Friday evening she had sung the lead in Puccini's Madama Butterfly. It was her debut in that role at the Metropolitan Opera in New York. It was a big deal. Opolais was so excited about it that she stayed up until five the next morning.
At 7:30 Saturday morning, she got a call from Peter Gelb, the general manager of the Met. Groggy-voiced, Opolais said hello, and after a moment it became clear what was happening. Gelb was asking her to sing another lead role. He needed a replacement for Mimi in Puccini's La Bohème for the 1 p.m. matinee. Soprano Anita Hartig was downed by the flu.
Just hours away and without practice, without costume, without stage blocking and perhaps without a voice, she told Gelb, "No thanks."
"It's crazy, after Butterfly normally you would have no voice, you cannot sing at 1," she thought to herself. But then she changed her mind: "I suddenly realized that I have a voice and this is a sign." And before she knew it, Gelb was explaining the situation to the audience at the Met.
"In the history of the Met Opera, there has never been a situation where a soprano sang Butterfly then Mimi," he announced to the audience before the performance.
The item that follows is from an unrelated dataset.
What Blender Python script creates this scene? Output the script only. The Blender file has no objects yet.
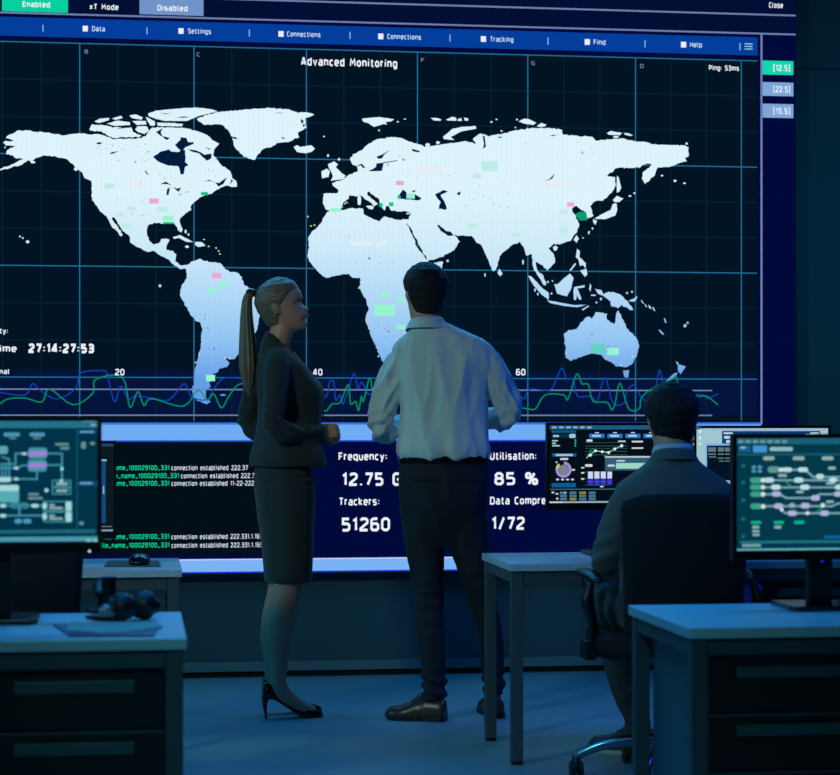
import bpy, math, random
from mathutils import Vector, noise
from mathutils.geometry import tessellate_polygon
random.seed(7)
C = bpy.context.scene.collection
PI = math.pi
F = 2000.0                      # focal length in pixels of an 840 px wide frame
TH = math.atan(F / 14200.0)     # the camera is turned 8 degrees from the wall's normal
EYE = Vector((0, 0, 1.2))
RT = Vector((math.cos(TH), -math.sin(TH), 0)); FW = Vector((math.sin(TH), math.cos(TH), 0)); UP = Vector((0, 0, 1))

def ray(px, py): return RT * ((px - 420) / F) + FW + UP * ((420 - py) / F)
def Q(px, py, Y):
    r = ray(px, py); return EYE + r * (Y / r.y)
def G(px, py, z=0.0):
    r = ray(px, py); return EYE + r * ((z - 1.2) / r.z)
def P(px, py, Z): return EYE + ray(px, py) * Z
def lin(c):
    return tuple((v / 255 / 12.92) if v / 255 <= .04045 else ((v / 255 + .055) / 1.055) ** 2.4 for v in c)

# ------------------------------------------------------------------ materials
MATS = {}
def mat(name, rgb, rough=.6, metal=0, bump=0, bscale=60, var=0, vscale=5, stretch=(1, 1, 1), spec=.5, sheen=0):
    if name in MATS: return MATS[name]
    m = bpy.data.materials.new(name); m.use_nodes = True
    nt = m.node_tree; b = nt.nodes['Principled BSDF']
    col = (*lin(rgb), 1)
    b.inputs['Base Color'].default_value = col
    b.inputs['Roughness'].default_value = rough; b.inputs['Metallic'].default_value = metal
    b.inputs['Specular IOR Level'].default_value = spec
    if sheen: b.inputs['Sheen Weight'].default_value = sheen
    tc = nt.nodes.new('ShaderNodeTexCoord'); mp = nt.nodes.new('ShaderNodeMapping')
    mp.inputs['Scale'].default_value = stretch
    nt.links.new(tc.outputs['Object'], mp.inputs['Vector'])
    if var:
        n = nt.nodes.new('ShaderNodeTexNoise'); n.inputs['Scale'].default_value = vscale; n.inputs['Detail'].default_value = 6
        nt.links.new(mp.outputs['Vector'], n.inputs['Vector'])
        mx = nt.nodes.new('ShaderNodeMix'); mx.data_type = 'RGBA'
        mx.inputs[6].default_value = tuple(c * (1 - var) for c in col[:3]) + (1,)
        mx.inputs[7].default_value = tuple(min(1, c * (1 + var)) for c in col[:3]) + (1,)
        nt.links.new(n.outputs['Fac'], mx.inputs[0]); nt.links.new(mx.outputs[2], b.inputs['Base Color'])
    if bump:
        n2 = nt.nodes.new('ShaderNodeTexNoise'); n2.inputs['Scale'].default_value = bscale; n2.inputs['Detail'].default_value = 4
        nt.links.new(mp.outputs['Vector'], n2.inputs['Vector'])
        bp = nt.nodes.new('ShaderNodeBump'); bp.inputs['Strength'].default_value = bump; bp.inputs['Distance'].default_value = .01
        nt.links.new(n2.outputs['Fac'], bp.inputs['Height']); nt.links.new(bp.outputs['Normal'], b.inputs['Normal'])
    MATS[name] = m
    return m
def emi(rgb, s=1.0):
    name = 'lit_%d_%d_%d_%.1f' % (*rgb, s)
    if name in MATS: return MATS[name]
    m = bpy.data.materials.new(name); m.use_nodes = True
    nt = m.node_tree; nt.nodes.clear()
    e = nt.nodes.new('ShaderNodeEmission'); o = nt.nodes.new('ShaderNodeOutputMaterial')
    e.inputs['Color'].default_value = (*lin(rgb), 1); e.inputs['Strength'].default_value = s
    nt.links.new(e.outputs[0], o.inputs[0]); MATS[name] = m
    return m
def land_material():
    # displayed land: pale at the top of the map, bluer at its bottom, with fine LED columns
    m = bpy.data.materials.new('map_land'); m.use_nodes = True
    nt = m.node_tree; nt.nodes.clear()
    e = nt.nodes.new('ShaderNodeEmission'); o = nt.nodes.new('ShaderNodeOutputMaterial')
    g = nt.nodes.new('ShaderNodeNewGeometry'); sp = nt.nodes.new('ShaderNodeSeparateXYZ')
    mr = nt.nodes.new('ShaderNodeMapRange'); mr.inputs['From Min'].default_value = 1.38; mr.inputs['From Max'].default_value = 2.25
    cr = nt.nodes.new('ShaderNodeValToRGB')
    el = cr.color_ramp.elements
    el[0].position = 0; el[0].color = (*lin((98, 158, 232)), 1)
    el[1].position = 1; el[1].color = (*lin((220, 243, 252)), 1)
    for p_, c_ in ((.22, (146, 196, 243)), (.5, (182, 219, 248)), (.72, (206, 234, 249))):
        k = el.new(p_); k.color = (*lin(c_), 1)
    w = nt.nodes.new('ShaderNodeTexWave'); w.bands_direction = 'X'; w.inputs['Scale'].default_value = 14; w.inputs['Distortion'].default_value = 0
    tc = nt.nodes.new('ShaderNodeTexCoord'); nt.links.new(tc.outputs['Object'], w.inputs['Vector'])
    m2 = nt.nodes.new('ShaderNodeMapRange'); m2.inputs['To Min'].default_value = .985; m2.inputs['To Max'].default_value = 1.012
    nt.links.new(w.outputs['Fac'], m2.inputs['Value']); nt.links.new(m2.outputs[0], e.inputs['Strength'])
    nt.links.new(g.outputs['Position'], sp.inputs[0]); nt.links.new(sp.outputs['Z'], mr.inputs['Value'])
    nt.links.new(mr.outputs[0], cr.inputs[0]); nt.links.new(cr.outputs[0], e.inputs['Color']); nt.links.new(e.outputs[0], o.inputs[0])
    return m

# ------------------------------------------------------------------ mesh builder (world coordinates unless the parent is None)
def spline(pts, n):
    out = []
    m = len(pts)
    for i in range(m - 1):
        p0 = pts[max(0, i - 1)]; p1 = pts[i]; p2 = pts[i + 1]; p3 = pts[min(m - 1, i + 2)]
        for k in range(n):
            t = k / n
            out.append([.5 * ((2 * b) + (-a + c) * t + (2 * a - 5 * b + 4 * c - d) * t * t + (-a + 3 * b - 3 * c + d) * t ** 3)
                        for a, b, c, d in zip(p0, p1, p2, p3)])
    out.append(list(pts[-1]))
    return out

class MB:
    def __init__(s): s.v = []; s.f = []
    def rings(s, rings, cap=True):
        n = len(rings[0]); b = len(s.v)
        for r in rings: s.v += [tuple(p) for p in r]
        for i in range(len(rings) - 1):
            for j in range(n):
                s.f.append((b + i * n + j, b + i * n + (j + 1) % n, b + (i + 1) * n + (j + 1) % n, b + (i + 1) * n + j))
        if cap:
            s.f.append(tuple(b + j for j in reversed(range(n))))
            s.f.append(tuple(b + (len(rings) - 1) * n + j for j in range(n)))
        return s
    def box(s, x0, y0, z0, x1, y1, z1):
        b = len(s.v)
        s.v += [(x0, y0, z0), (x1, y0, z0), (x1, y1, z0), (x0, y1, z0), (x0, y0, z1), (x1, y0, z1), (x1, y1, z1), (x0, y1, z1)]
        s.f += [tuple(b + i for i in q) for q in ((0, 3, 2, 1), (4, 5, 6, 7), (0, 1, 5, 4), (1, 2, 6, 5), (2, 3, 7, 6), (3, 0, 4, 7))]
        return s
    def cyl(s, p0, p1, r0, r1=None, n=20):
        r1 = r0 if r1 is None else r1
        return s.limb([(*p0, r0), (*p1, r1)], n=n, sub=1, dome=False)
    def limb(s, pts, n=20, sub=6, dome=True, flat=1.0, side=None):
        """a tube through (x,y,z,r) points; flat squashes it across SIDE"""
        sp = spline([tuple(p) for p in pts], sub)
        cs = [Vector(p[:3]) for p in sp]; rs = [p[3] for p in sp]
        rings = []
        ref = Vector(side) if side else None
        a = None
        for i, c in enumerate(cs):
            t = (cs[min(i + 1, len(cs) - 1)] - cs[max(i - 1, 0)]).normalized()
            if ref is not None: a = (ref - t * ref.dot(t)).normalized()
            elif a is None:
                h = Vector((0, 0, 1)) if abs(t.z) < .8 else Vector((0, 1, 0)); a = (h - t * h.dot(t)).normalized()
            else: a = (a - t * a.dot(t)).normalized()
            bb = t.cross(a)
            rings.append((c, a.copy(), bb, rs[i], t))
        out = []
        def mk(c, a, b_, r): return [c + a * (r * math.cos(2 * PI * k / n)) + b_ * (r * flat * math.sin(2 * PI * k / n)) for k in range(n)]
        if dome:
            c, a0, b0, r, t = rings[0]
            for k in (80, 60, 35, 15): out.append(mk(c - t * r * math.sin(math.radians(k)) * .9, a0, b0, r * math.cos(math.radians(k))))
        for c, a0, b0, r, t in rings: out.append(mk(c, a0, b0, r))
        if dome:
            c, a0, b0, r, t = rings[-1]
            for k in (15, 35, 60, 80): out.append(mk(c + t * r * math.sin(math.radians(k)) * .9, a0, b0, r * math.cos(math.radians(k))))
        return s.rings(out)
    def vloft(s, rows, n=48, sub=5, e=2.3):
        """horizontal rings (z, cx, cy, rx, ry)"""
        out = []
        for z, cx, cy, rx, ry in spline(rows, sub):
            rg = []
            for k in range(n):
                a = 2 * PI * k / n; ca, sa = math.cos(a), math.sin(a)
                rg.append((cx + rx * math.copysign(abs(ca) ** (2 / e), ca), cy + ry * math.copysign(abs(sa) ** (2 / e), sa), z))
            out.append(rg)
        return s.rings(out)
    def ball(s, c, r, n=16, m=10):
        rx, ry, rz = r if isinstance(r, tuple) else (r, r, r)
        out = []
        for i in range(1, m):
            a = PI * i / m - PI / 2
            out.append([(c[0] + rx * math.cos(a) * math.cos(2 * PI * k / n), c[1] + ry * math.cos(a) * math.sin(2 * PI * k / n), c[2] + rz * math.sin(a)) for k in range(n)])
        return s.rings(out)
    def poly(s, pts, T=0.0):
        """flat polygon (list of 3-D points on a y-plane)"""
        b = len(s.v); s.v += [tuple(p) for p in pts]
        for t in tessellate_polygon([[Vector((p[0], p[2], 0)) for p in pts]]):
            i, j, k = t
            A, B_, D = (s.v[b + q] for q in (i, j, k))
            cr = (B_[0] - A[0]) * (D[2] - A[2]) - (B_[2] - A[2]) * (D[0] - A[0])
            s.f.append((b + i, b + j, b + k) if cr > 0 else (b + i, b + k, b + j))
        return s
    def prism(s, outline, z0, z1):
        """vertical prism of an (x, y) outline, counter-clockwise"""
        return s.rings([[(x, y, z0) for x, y in outline], [(x, y, z1) for x, y in outline]])
    def build(s, name, m, parent=None, smooth=False, bevel=0, local=False):
        me = bpy.data.meshes.new(name)
        off = Vector((0, 0, 0)) if (parent is None or local) else WLOC[parent.name]
        me.from_pydata([Vector(v) - off for v in s.v], [], s.f); me.update()
        if smooth: me.polygons.foreach_set('use_smooth', [True] * len(me.polygons))
        if isinstance(m, (list, tuple)):
            for q in m: me.materials.append(q)
        else: me.materials.append(m)
        o = bpy.data.objects.new(name, me); C.objects.link(o)
        if parent is not None: o.parent = parent
        WLOC[o.name] = off
        if bevel:
            b = o.modifiers.new('bevel', 'BEVEL'); b.width = bevel; b.segments = 2; b.limit_method = 'ANGLE'
        return o
WLOC = {}
def tag(o, label, cat, group=None):
    o['label'] = label; o['category'] = cat
    if group: o['group'] = group
    return o
def thing(name, label, cat, loc=(0, 0, 0), rotz=0, group=None):
    o = bpy.data.objects.new(name, None); C.objects.link(o); o.location = loc; o.rotation_euler = (0, 0, rotz)
    o.empty_display_size = .1
    WLOC[o.name] = Vector(loc)
    return tag(o, label, cat, group)
def struct(o): o['kind'] = 'structure'; return o
def copy_tree(o, parent=None):
    c = o.copy(); C.objects.link(c); WLOC[c.name] = WLOC[o.name]
    if parent is not None: c.parent = parent
    for ch in [x for x in bpy.data.objects if x.parent == o]: copy_tree(ch, c)
    return c
def solidify(mb, voxel, iters=4):
    """fuse overlapping lofts into one continuous surface and return (verts, faces)"""
    me = bpy.data.meshes.new('tmp'); me.from_pydata(mb.v, [], mb.f); me.update()
    o = bpy.data.objects.new('tmp', me); C.objects.link(o)
    r = o.modifiers.new('r', 'REMESH'); r.mode = 'VOXEL'; r.voxel_size = voxel
    if iters:
        sm = o.modifiers.new('s', 'SMOOTH'); sm.factor = .5; sm.iterations = iters
    dg = bpy.context.evaluated_depsgraph_get(); dg.update()
    m2 = bpy.data.meshes.new_from_object(o.evaluated_get(dg))
    bpy.data.objects.remove(o); bpy.data.meshes.remove(me)
    return m2
def from_mesh(me, name, m, parent=None, disp=None):
    me.name = name
    if disp:
        ns = [v.normal.copy() for v in me.vertices]
        for v, nn in zip(me.vertices, ns): v.co = v.co + nn * disp(v.co, nn)
    me.update(); me.polygons.foreach_set('use_smooth', [True] * len(me.polygons))
    me.materials.clear(); me.materials.append(m)
    o = bpy.data.objects.new(name, me); C.objects.link(o)
    if parent is not None: o.parent = parent
    WLOC[o.name] = Vector((0, 0, 0))
    return o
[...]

In her last-minute effort to brush up on her role, she went online and did what any of us might do: "I was trying to repeat the role from YouTube, you know." She hadn't sung the role of Mimi in over a year. (YouTube did not get a credit for its help on the Met broadcast.)
In the space of 18 hours, Opolais died two spectacular Puccini deaths, and in the process debuted two roles for herself at the Metropolitan Opera. After it was all over, her curtain call was a particularly emotional (and historic) one.